In 1993, MacLaurin launched his eponymous public relations agency – building the MacLaurin brand into a business employing 77 people and turning over nearly £6m a year. Other clients included Emap Elan, The Miller Group, BT Cellnet, and Associated New Media, and launching the Heart Radio stations in London and the Midlands for Chrysalis.

Sophie Rhys Jones and Prince Edward

In July 1993 MacLaurin was organizing a photoshoot between Sue Barker and Prince Edward to publicise a marathon real tennis game Edward was to play for charity. When Barker dropped out at the last minute, MacLaurin took Sophie Rhys-Jones, one of his staff, and introduced her to Prince Edward, after which they began secretly dating.
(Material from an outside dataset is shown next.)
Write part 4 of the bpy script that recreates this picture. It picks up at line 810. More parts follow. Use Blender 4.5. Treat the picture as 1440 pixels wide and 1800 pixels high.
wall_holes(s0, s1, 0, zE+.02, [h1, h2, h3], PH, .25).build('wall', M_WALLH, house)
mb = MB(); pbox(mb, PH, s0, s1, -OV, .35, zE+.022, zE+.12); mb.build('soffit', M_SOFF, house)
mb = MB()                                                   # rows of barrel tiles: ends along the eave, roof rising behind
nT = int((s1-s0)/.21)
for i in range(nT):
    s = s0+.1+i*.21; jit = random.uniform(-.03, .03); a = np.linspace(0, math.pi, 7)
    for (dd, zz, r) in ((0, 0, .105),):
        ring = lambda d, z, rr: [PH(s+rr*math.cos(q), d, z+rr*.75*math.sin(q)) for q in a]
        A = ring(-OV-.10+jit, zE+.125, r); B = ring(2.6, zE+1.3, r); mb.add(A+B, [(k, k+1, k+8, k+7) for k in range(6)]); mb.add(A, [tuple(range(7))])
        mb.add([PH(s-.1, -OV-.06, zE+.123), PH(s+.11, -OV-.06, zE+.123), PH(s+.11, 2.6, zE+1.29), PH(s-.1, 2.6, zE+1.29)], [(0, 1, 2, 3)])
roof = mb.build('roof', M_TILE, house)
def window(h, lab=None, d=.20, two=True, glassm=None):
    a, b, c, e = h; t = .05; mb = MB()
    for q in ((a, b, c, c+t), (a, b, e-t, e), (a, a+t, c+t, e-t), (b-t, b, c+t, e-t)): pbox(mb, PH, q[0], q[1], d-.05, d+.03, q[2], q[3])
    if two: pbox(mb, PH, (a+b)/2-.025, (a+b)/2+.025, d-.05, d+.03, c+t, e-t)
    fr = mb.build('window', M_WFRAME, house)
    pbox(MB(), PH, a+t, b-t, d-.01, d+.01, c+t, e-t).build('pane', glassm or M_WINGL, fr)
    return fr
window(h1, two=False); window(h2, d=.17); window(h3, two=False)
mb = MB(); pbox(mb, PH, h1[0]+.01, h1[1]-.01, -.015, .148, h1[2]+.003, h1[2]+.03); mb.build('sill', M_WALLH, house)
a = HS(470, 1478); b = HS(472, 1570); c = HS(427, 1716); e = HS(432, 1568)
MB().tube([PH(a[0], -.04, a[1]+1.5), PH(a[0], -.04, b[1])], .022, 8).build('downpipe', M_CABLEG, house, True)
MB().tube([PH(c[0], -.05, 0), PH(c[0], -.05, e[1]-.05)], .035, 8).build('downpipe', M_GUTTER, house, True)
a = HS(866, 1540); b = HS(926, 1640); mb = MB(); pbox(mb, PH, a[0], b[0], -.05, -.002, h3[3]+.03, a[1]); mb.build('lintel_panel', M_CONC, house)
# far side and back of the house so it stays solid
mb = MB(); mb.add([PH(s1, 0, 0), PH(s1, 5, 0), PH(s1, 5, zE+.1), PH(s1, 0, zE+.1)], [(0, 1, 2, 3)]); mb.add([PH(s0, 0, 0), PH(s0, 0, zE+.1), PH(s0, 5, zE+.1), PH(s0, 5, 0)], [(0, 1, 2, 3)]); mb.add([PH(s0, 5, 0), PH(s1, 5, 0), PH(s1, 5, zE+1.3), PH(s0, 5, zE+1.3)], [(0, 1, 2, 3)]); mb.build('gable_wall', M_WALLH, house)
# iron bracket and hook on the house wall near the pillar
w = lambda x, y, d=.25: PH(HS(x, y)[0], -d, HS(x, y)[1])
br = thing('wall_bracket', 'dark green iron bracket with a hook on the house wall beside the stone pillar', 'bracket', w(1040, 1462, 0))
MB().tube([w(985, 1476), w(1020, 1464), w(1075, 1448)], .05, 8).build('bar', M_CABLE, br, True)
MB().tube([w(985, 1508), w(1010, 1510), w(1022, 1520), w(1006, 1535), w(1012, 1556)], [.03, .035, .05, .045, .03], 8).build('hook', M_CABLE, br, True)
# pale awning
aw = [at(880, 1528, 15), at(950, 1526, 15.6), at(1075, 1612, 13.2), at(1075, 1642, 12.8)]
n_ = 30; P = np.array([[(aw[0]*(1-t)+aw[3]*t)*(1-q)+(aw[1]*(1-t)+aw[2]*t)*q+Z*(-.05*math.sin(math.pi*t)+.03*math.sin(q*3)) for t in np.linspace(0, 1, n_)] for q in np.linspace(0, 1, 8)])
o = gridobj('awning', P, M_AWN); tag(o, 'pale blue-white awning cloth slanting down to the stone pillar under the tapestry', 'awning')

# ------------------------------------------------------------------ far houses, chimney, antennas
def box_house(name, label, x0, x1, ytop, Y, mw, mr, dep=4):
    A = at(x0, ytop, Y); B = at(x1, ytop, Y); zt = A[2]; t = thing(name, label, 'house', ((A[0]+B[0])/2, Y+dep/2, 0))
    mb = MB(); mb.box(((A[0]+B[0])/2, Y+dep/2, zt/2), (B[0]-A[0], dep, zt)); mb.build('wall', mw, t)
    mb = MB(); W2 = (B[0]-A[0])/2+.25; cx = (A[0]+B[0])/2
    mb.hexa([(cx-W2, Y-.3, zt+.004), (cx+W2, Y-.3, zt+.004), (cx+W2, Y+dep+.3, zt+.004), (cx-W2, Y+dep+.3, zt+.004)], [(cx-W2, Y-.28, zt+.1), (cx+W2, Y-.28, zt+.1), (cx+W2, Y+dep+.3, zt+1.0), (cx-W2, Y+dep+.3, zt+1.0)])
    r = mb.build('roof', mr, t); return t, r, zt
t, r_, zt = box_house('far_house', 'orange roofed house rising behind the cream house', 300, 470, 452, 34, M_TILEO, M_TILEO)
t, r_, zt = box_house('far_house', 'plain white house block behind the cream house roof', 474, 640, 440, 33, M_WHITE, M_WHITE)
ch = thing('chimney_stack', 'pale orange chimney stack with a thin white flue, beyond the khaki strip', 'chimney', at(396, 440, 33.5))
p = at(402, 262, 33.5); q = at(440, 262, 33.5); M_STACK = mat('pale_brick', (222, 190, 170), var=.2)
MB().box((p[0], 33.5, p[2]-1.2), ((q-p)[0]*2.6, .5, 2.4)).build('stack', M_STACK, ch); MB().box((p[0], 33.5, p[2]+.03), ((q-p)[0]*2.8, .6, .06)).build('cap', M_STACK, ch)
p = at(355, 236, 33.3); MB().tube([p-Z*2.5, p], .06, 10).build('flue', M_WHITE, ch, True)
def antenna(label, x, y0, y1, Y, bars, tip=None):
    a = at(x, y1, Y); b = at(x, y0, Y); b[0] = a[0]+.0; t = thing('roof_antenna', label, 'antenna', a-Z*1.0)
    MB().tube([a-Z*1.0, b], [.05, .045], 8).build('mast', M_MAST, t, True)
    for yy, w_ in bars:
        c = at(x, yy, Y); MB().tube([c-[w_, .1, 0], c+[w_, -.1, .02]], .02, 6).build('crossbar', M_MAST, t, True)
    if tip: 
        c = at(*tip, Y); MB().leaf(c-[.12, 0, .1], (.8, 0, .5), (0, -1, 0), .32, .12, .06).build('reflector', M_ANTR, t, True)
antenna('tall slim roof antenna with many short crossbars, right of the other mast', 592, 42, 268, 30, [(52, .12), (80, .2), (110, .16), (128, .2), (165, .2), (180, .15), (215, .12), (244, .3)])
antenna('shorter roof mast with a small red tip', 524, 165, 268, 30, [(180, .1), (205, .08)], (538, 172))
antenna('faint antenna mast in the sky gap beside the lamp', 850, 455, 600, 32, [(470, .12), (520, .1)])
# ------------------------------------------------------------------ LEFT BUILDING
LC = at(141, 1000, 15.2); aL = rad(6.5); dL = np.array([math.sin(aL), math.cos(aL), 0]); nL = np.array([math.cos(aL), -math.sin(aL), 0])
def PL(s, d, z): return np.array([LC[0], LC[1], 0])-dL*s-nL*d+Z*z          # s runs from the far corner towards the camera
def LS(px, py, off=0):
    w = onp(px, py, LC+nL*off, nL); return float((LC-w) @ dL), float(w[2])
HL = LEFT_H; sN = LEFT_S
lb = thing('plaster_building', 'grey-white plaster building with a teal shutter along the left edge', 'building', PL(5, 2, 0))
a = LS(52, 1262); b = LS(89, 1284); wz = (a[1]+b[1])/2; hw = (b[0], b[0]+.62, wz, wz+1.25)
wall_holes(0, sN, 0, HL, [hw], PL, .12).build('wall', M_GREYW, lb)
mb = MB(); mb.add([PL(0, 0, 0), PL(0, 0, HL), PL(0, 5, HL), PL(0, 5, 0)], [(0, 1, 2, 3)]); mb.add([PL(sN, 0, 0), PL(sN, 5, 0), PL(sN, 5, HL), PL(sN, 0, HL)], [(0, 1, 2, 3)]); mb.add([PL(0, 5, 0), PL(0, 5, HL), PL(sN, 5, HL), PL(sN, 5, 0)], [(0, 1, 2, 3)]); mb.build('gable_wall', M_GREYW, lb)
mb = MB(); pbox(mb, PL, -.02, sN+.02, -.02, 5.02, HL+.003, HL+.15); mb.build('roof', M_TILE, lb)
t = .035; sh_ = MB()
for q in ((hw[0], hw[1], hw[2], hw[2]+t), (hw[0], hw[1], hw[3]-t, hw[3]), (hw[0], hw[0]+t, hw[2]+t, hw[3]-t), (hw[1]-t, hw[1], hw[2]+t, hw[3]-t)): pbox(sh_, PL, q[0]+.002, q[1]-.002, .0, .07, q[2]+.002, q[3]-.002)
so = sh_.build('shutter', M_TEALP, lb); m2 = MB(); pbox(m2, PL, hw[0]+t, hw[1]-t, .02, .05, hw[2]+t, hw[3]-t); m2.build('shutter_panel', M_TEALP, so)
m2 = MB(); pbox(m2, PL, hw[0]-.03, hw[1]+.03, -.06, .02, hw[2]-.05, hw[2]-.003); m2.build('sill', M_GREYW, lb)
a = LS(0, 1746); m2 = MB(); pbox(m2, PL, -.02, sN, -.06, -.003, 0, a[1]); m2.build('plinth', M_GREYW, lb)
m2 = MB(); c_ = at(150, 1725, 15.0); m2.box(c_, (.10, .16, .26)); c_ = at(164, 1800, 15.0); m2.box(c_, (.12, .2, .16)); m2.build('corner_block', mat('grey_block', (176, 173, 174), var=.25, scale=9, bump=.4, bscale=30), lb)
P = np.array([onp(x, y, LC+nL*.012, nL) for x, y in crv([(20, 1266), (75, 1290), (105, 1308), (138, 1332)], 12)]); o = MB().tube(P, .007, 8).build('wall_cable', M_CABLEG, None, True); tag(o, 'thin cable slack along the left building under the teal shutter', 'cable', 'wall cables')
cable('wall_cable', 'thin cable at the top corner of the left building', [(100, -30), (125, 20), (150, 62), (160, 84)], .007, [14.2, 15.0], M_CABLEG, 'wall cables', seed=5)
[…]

When Andrew Morton, the author of Diana: Her True Story revealed to Sophie in December 1993 that he knew about her relationship with Prince Edward, MacLaurin handled the subsequent publicity.

Topless pictures

In 1999, The Sun published historical topless pictures of Rhys-Jones with Chris Tarrant weeks before her wedding to Prince Edward. MacLaurin defused the crisis with an “ingenious plan” which resulted in the Sun Editor David Yelland printing a front-page apology to Rhys-Jones and Prince Edward. Yelland later admitted MacLaurin “absolutely took me to the cleaners.”

Cheriegate

In December 2002, Brian MacLaurin and his colleague Ian Monk were tasked with advising Carole Caplin and, through her, Peter Foster around their involvement in the so-called “Cheriegate” affair, when Cherie Blair, wife of then Prime Minister Tony Blair, admitted the fraudster Peter Foster had helped her negotiate the purchase of two flats in Bristol. It created a “media storm”, making front-page news in many national newspapers.

Richard Desmond

For five years, MacLaurin handled the PR for Richard Desmond, and “masterminded his transformation from vilified porn baron to respectable newspaper proprietor”, shepherding the Northern & Shell boss through some of the most “colourful episodes in recent Fleet Street history,” including the reported episode when Desmond goose-stepped in front of the bosses of the Telegraph.

Sale of MacLaurin

In 2001 MacLaurin sold his company to Hatch Group for more than £6m – pocketing around £4m as the 81% owner of the company. In 2003, he wanted to “return to the media coalface” and he founded Brian MacLaurin Associates, when he was asked to advise John Magnier over his high-profile spat with Alex Ferguson and whose clients now include Global Radio, Europe’s largest commercial radio group, and Andrey Melnichenko, the Russian billionaire.